The filing states that providing public access to all relevant admissions material would provide a plethora of benefits that outweigh any costs to student privacy. Specifically, it argues that making these materials public would allow parties outside the case to participate by filing amicus briefs. While adding more voices to the lawsuit would certainly aid in the free expression of ideas, this should not come at the expense of Harvard students’ right to keep their information private. Indeed, we find it nothing short of astounding that the Department of Justice’s lawyers would argue in favor of sacrificing the deeply personal information of college students in exchange for this comparatively minimal benefit.

On a more personal level, the release of these documents would tangibly harm the undergraduate student body. Making these documents public could drastically worsen the scourge of “imposter syndrome”—or the belief that one is not “good enough” for Harvard. Every student that Harvard accepts belongs here, but admissions files are filled with complex symbols and jargon that are difficult to understand, creating potentially highly publicized confusion over any given admission file with deleterious implications for its author.


We have previously opined that students should not look at their own admissions files for this very reason, but the potential ramifications of the DOJ’s decision are far worse. Indeed, student privacy is a “most compelling reason” to keep these documents sealed in and of itself.

Nevertheless, if the University’s hand is forced to release these files, it must do so with extreme caution, taking all legal steps to redact as much personal information as possible. Ensuring that students’ private information cannot be traced back to them by any party that wants to access the court documents must be a main priority for Harvard.

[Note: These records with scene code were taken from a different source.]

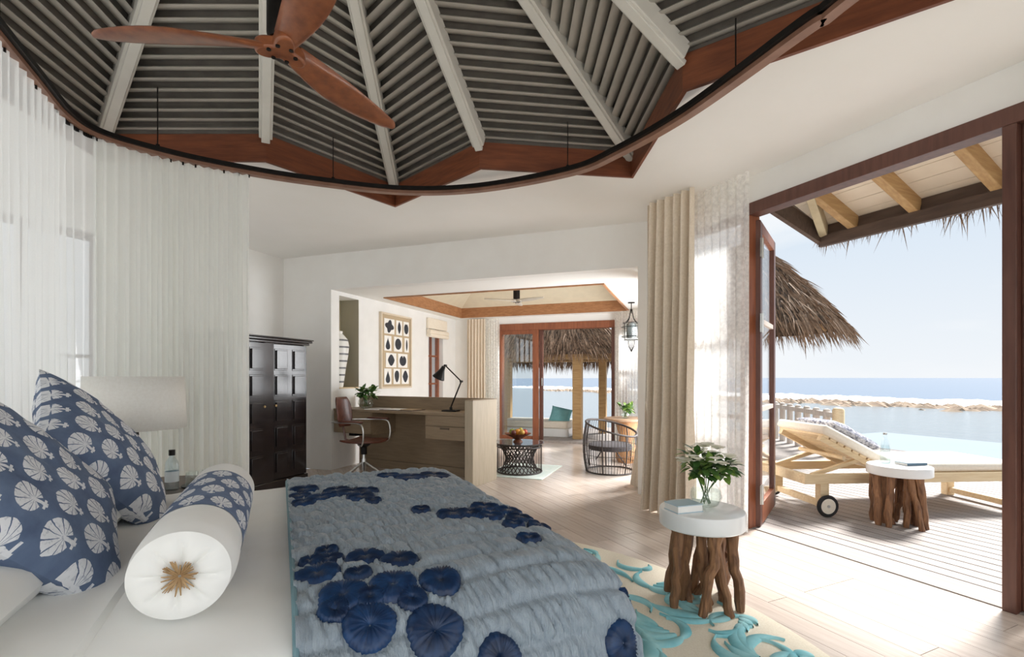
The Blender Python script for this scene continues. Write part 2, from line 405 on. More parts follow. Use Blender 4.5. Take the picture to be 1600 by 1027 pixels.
# left wall with a wide window behind the bed curtains
mb = wallgrid(MB(), -4.75, 0, 0, H+.02, -.9, -.751, [(-4.2, -2.08, .25, 2.42)])
lw = struct(mb.build('wall_left', WHITE, loc=(*J, 0), rz=RB, smooth=False), 'white plaster wall behind the bed curtains and dark wardrobe', 'wall')
def window(name, label, frame_loc, rz, x0, x1, y0, y1, z0, z1, nx, nz, axis, m=MAHOG, fw=.06, bar=.03):
    """glazed frame in a wall: axis 'y' runs along local y between x0..x1 depth"""
    root = bpy.data.objects.new(name, None); COL.objects.link(root); root.location = frame_loc; root.rotation_euler = (0, 0, rz); struct(root, label, 'window')
    def bx(a0, a1, b0, b1, d0=None, d1=None):
        d0 = x0 if d0 is None else d0; d1 = x1 if d1 is None else d1
        return MB().box(d0, d1, a0, a1, b0, b1) if axis == 'y' else MB().box(a0, a1, d0, d1, b0, b1)
    f = MB()
    for q in (bx(y0, y0+fw, z0, z1), bx(y1-fw, y1, z0, z1), bx(y0+fw, y1-fw, z0, z0+fw), bx(y0+fw, y1-fw, z1-fw, z1)): f.add(q.v, q.f)
    f.build('window_frame', m, root, bevel=.004)
    dx = (y1-y0-2*fw)/nx; dz = (z1-z0-2*fw)/nz; dm = (x0+x1)/2
    for i in range(1, nx): bx(y0+fw+dx*i-bar/2, y0+fw+dx*i+bar/2, z0+fw, z1-fw, dm-.02, dm+.02).build('glazing_bar', m, root)
    for j in range(1, nz): bx(y0+fw, y1-fw, z0+fw+dz*j-bar/2, z0+fw+dz*j+bar/2, dm-.018, dm+.018).build('glazing_bar', m, root)
    for i in range(nx):
        for j in range(nz):
            bx(y0+fw+dx*i+bar/2, y0+fw+dx*(i+1)-bar/2, z0+fw+dz*j+bar/2, z0+fw+dz*(j+1)-bar/2, dm-.003, dm+.003).build('pane', GLASS, root)
    return root
window('window_1', 'wide timber window behind the bed curtains', (*J, 0), RB, -.86, -.79, -4.2, -2.08, .25, 2.42, 4, 2, 'y')
window('window_2', 'timber window behind the lace curtain beside the sea doors', (0, 0, 0), RA, 3.28, 3.36, 2.72, 3.55, 0, 2.44, 1, 3, 'y')
for k, (a, b) in enumerate(((.3, 1.145), (-.5, .3), (-1.3, -.5))):
    window('door_%d' % (k+2), ['closed glazed timber door leaf at the right edge of the sea opening', 'second closed glazed door leaf beyond the right edge', 'third closed glazed door leaf beyond the right edge'][k], (0, 0, 0), RA, 3.275, 3.325, a, b, 0.01, 2.40, 1, 5, 'y', fw=.075)
# mahogany door frame
fr = bpy.data.objects.new('trim_1', None); COL.objects.link(fr); fr.rotation_euler = (0, 0, RA); struct(fr, 'dark mahogany frame around the open sea doors', 'door frame')
MB().box(3.225, 3.34, -1.3, 2.72, 2.385, 2.475).build('frame_head', MAHOG, fr, bevel=.004)
MB().box(3.225, 3.34, 1.145, 1.2, 0, 2.385).build('frame_post', MAHOG, fr, bevel=.004)
MB().box(3.225, 3.34, 2.655, 2.72, 0, 2.385).build('frame_post', MAHOG2, fr, bevel=.004)
MB().box(3.254, 3.40, -1.3, 2.72, -.02, .006).build('threshold', TEAKG, fr)
# open door leaf -----------------------------------------------------------------
hp = A(3.30, 2.645)
leafdir = math.atan2(4.35-3.64, 2.33-1.83)
dl = bpy.data.objects.new('door_1', None); COL.objects.link(dl); dl.location = (hp.x, hp.y, .012); dl.rotation_euler = (0, 0, leafdir)
struct(dl, 'open glazed timber door leaf swung out over the deck', 'door')
LW, LH, T = .80, 2.34, .045
for x0, x1, m in ((0, .085, MAHOG), (LW-.085, LW, MAHOG)): MB().box(x0, x1, -T/2, T/2, 0, LH).build('stile', m, dl, bevel=.004)
for z0, z1 in ((0, .16), (LH-.085, LH)): MB().box(.085, LW-.085, -T/2, T/2, z0, z1).build('rail', MAHOG2, dl, bevel=.004)
zs = [.16, .89, 1.58, LH-.085]
for z in zs[1:3]: MB().box(.085, LW-.085, -.016, .016, z-.018, z+.018).build('glazing_bar', mat('pale glazing bar', (222, 208, 196), None, .5), dl)
for j in range(3): MB().box(.085, LW-.085, -.003, .003, zs[j]+.018, zs[j+1]-.018).build('pane', GLASS, dl)
for z in (.25, 1.55, 2.12):
    hg = MB(); hg.box(-.045, .03, -.036, -.026, z-.07, z+.07); hg.tube([(-.008, -.037, z-.075), (-.008, -.037, z+.075)], .009)
    hg.build('hinge', STEEL, dl)
# ceiling of the bedroom with the star opening ------------------------------------
star = []
for k in range(8):
    for off, rr in ((4.3, 2.69), (27.0, 1.975)):
        a = R(off+45*k); star.append(Vector((SCX+rr*math.cos(a), SCY+rr*math.sin(a), 0)))
outer = [A(3.3, -2.2), Vector((1.335, 4.875, 0)), B(-.80, .02), B(-.80, -4.73), A(-3.3, -2.2)]
tri = tessellate_polygon([[Vector((p.x, p.y, 0)) for p in outer], star])
allp = outer+star
mb = MB(); mb.add([(p.x, p.y, H) for p in allp], [tuple(t) for t in tri])
ceil = struct(mb.build('ceiling', CEIL, smooth=False), 'white ceiling with a star shaped opening and slatted roof above', 'ceiling')
ZT = 2.83; ZA = 3.84
apex = Vector((SCX, SCY, ZA))
ctr = Vector((SCX, SCY, 0))
def roof_r(th):
    th = math.degrees(th) % 45
    # radius of the star outline at angle th
    k = (th-4.3) % 45
    a0, r0, a1, r1 = (0, 2.69, 22.7, 1.975) if k < 22.7 else (22.7, 1.975, 45, 2.69)
    P = Vector((r0*math.cos(R(a0)), r0*math.sin(R(a0)))); Q = Vector((r1*math.cos(R(a1)), r1*math.sin(R(a1))))
    d = Vector((math.cos(R(k)), math.sin(R(k)))); n = Vector((-(Q-P).y, (Q-P).x))
    return n.dot(P)/n.dot(d)
def roof_z(x, y):
    r = math.hypot(x-SCX, y-SCY); return ZT+(ZA-ZT)*(1-r/roof_r(math.atan2(y-SCY, x-SCX)))
restslat = MB(); back = MB()
NS = 30
for i in range(16):
    a = star[i].copy(); b = star[(i+1) % 16].copy()
    # cedar lining board
    inw = (ctr-(a+b)/2).normalized(); t = .028
    ed = (b-a).normalized(); nrm = Vector((-ed.y, ed.x, 0)); nrm = nrm if nrm.dot(inw) > 0 else -nrm
    a2 = a+(ctr-a).normalized()*.03; b2 = b+(ctr-b).normalized()*.03
    MB().prism([(a.x, a.y), (b.x, b.y), (b2.x, b2.y), (a2.x, a2.y)], H-.02, ZT+.02).build('trim_board', CEDAR, ceil, bevel=.002)
    aa = Vector((a.x, a.y, ZT)); bb = Vector((b.x, b.y, ZT))
    th = math.degrees(math.atan2((a+b).y/2-SCY, (a+b).x/2-SCX)) % 360
    vis = th < 200 or th > 345
    back.add([aa+Vector((0, 0, .10)), bb+Vector((0, 0, .10)), apex+Vector((0, 0, .10))], [(0, 1, 2)])
    back.add([aa+Vector((0, 0, .10)), bb+Vector((0, 0, .10)), bb-Vector((0, 0, .02)), aa-Vector((0, 0, .02))], [(0, 1, 2, 3)])
    for k in range(NS):
        s = (k+.35)/NS
        p = aa.lerp(apex, s); q = bb.lerp(apex, s)
        if (q-p).length < .09: continue
        d = (q-p).normalized(); hor = Vector((-d.y, d.x, 0)); hor = hor if hor.dot(apex-p) > 0 else -hor
        wv = (hor*.93+Vector((0, 0, -.30))).normalized(); nv = Vector((0, 0, 1)); nv = (nv-wv*nv.dot(wv)).normalized()
        sec = [(-.036, 0), (-.024, -.008), (.024, -.008), (.036, 0), (.024, .008), (-.024, .008)]
        vs = [x+wv*cx+nv*cy+Vector((0, 0, .045)) for x in (p, q) for cx, cy in sec]
        fs = [(j, (j+1) % 6, 6+(j+1) % 6, 6+j) for j in range(6)]+[(5, 4, 3, 2, 1, 0), (6, 7, 8, 9, 10, 11)]
        if vis and k < 19: MB().add(vs, fs).build('slat', SLAT, ceil, angle=60)
        else: restslat.add(vs, fs)
o = restslat.build('slat_field', SLAT, ceil, angle=60); o['kind'] = 'stuff'
back.build('roof_lining', DARKBACK, ceil, smooth=False)
for i in range(16):
    a = star[i]; e = Vector((a.x, a.y, ZT+.015)); inn = (Vector((SCX, SCY, 0))-a).normalized()
    p = e+inn*.035; q = apex.copy(); q = q+(e-q).normalized()*.1
    m = MB(); m.beam(p, q, .085, .10); m.beam(p+Vector((0, 0, -.055)), q+Vector((0, 0, -.055)), .055, .03)
    m.build('rafter', RAFT, ceil, bevel=.004)
MB().lathe([(.16, -.16), (.19, -.14), (.19, .06)], 16, tuple(apex)).build('king_block', RAFT, ceil)

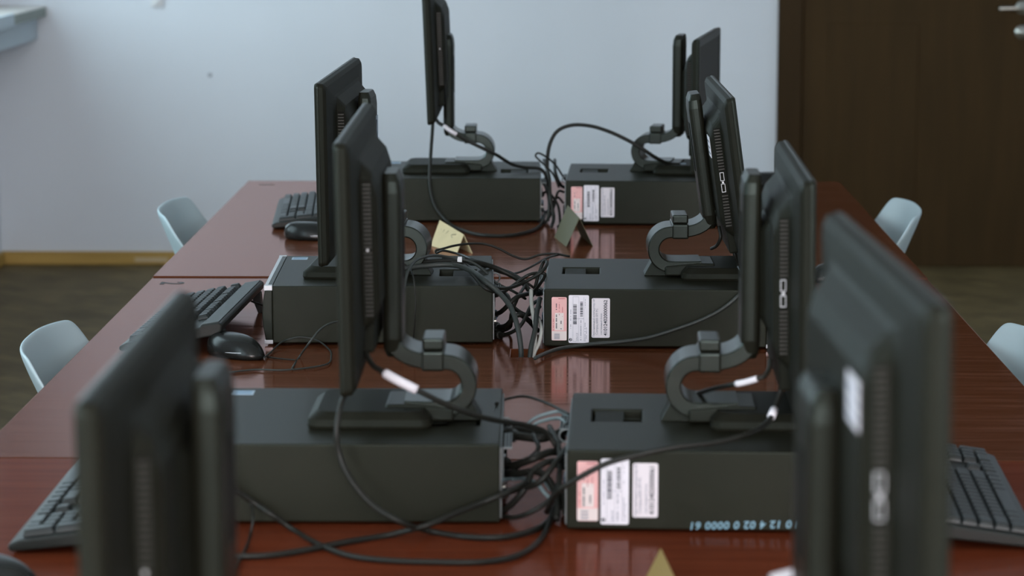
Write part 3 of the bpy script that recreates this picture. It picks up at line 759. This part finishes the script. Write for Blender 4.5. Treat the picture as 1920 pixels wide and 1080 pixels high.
# ------------------------------------------------------------------ folded cards
def tent(name, label, cat, ridge0, ridge1, l0, l1, r0, r1, m, marks=None, thick=.0009):
    bm = bmesh.new()
    for q0, q1 in ((l0, l1), (r0, r1)):
        A, B, Cc, Dd = Vector(ridge0), Vector(ridge1), Vector(q1), Vector(q0)
        n = (B - A).cross(Dd - A).normalized() * thick
        vs = [bm.verts.new(v) for v in (A, B, Cc, Dd)] + [bm.verts.new(v + n) for v in (A, B, Cc, Dd)]
        for f in ((0, 1, 2, 3), (7, 6, 5, 4), (0, 4, 5, 1), (1, 5, 6, 2), (2, 6, 7, 3), (3, 7, 4, 0)): bm.faces.new([vs[i] for i in f])
    o = obj(name, bm, m); tag(o, label, cat)
    if marks:
        A, B, Dd = Vector(ridge0), Vector(ridge1), Vector(l0); n = (B - A).cross(Dd - A).normalized()
        if n.y > 0: n = -n
        bm = bmesh.new()
        for st in marks:
            tube(bm, catmull([A + (B - A) * u + (Dd - A) * v + n * .0012 for u, v in st], 4), .0009, 5)
        obj('pencil_scribble', bm, M['pencil'], o)
    return o
tent('folded_card', 'cream folded paper card with pencil scribbles behind the middle left computer', 'card', (-0.1911, 5.41, 0.7869), (-0.2473, 5.56, 0.7972), (-0.204, 5.3688, 0.7527), (-0.2633, 5.4855, 0.7527), (-0.1725, 5.377, 0.7527), (-0.2287, 5.527, 0.7527), M['yellow'], [[(.25,.2),(.4,.35),(.3,.5),(.45,.6),(.35,.75)],[(.55,.25),(.6,.45),(.5,.6),(.62,.7)],[(.7,.3),(.72,.5),(.68,.72)],[(.82,.35),(.8,.55)]])
tent('folded_card', 'olive see-through folded card in front of the farthest labelled computer', 'card', (0.0489, 5.5, 0.8102), (0.0249, 5.65, 0.8184), (0.021, 5.4743, 0.7527), (-0.0037, 5.6212, 0.7527), (0.0771, 5.4913, 0.7527), (0.053, 5.6413, 0.7527), M['olive'])
tent('folded_card', 'ochre folded card poking up at the bottom edge of the picture', 'card', (0.1271, 2.6463, 0.8), (0.1151, 2.7963, 0.8), (0.1031, 2.6463, 0.7505), (0.0911, 2.7963, 0.7505), (0.1471, 2.6463, 0.7505), (0.1351, 2.7963, 0.7505), M['ochre'])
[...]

As this dispute continues to unfold, we are heartened by statements from the University that reaffirm its commitment to protecting its students’ privacy. It is disappointing yet unsurprising that the Department of Justice has failed to do the same.

This staff editorial solely represents the majority view of The Crimson Editorial Board. It is the product of discussions at regular Editorial Board meetings. In order to ensure the impartiality of our journalism, Crimson editors who choose to opine and vote at these meetings are not involved in the reporting of articles on similar topics.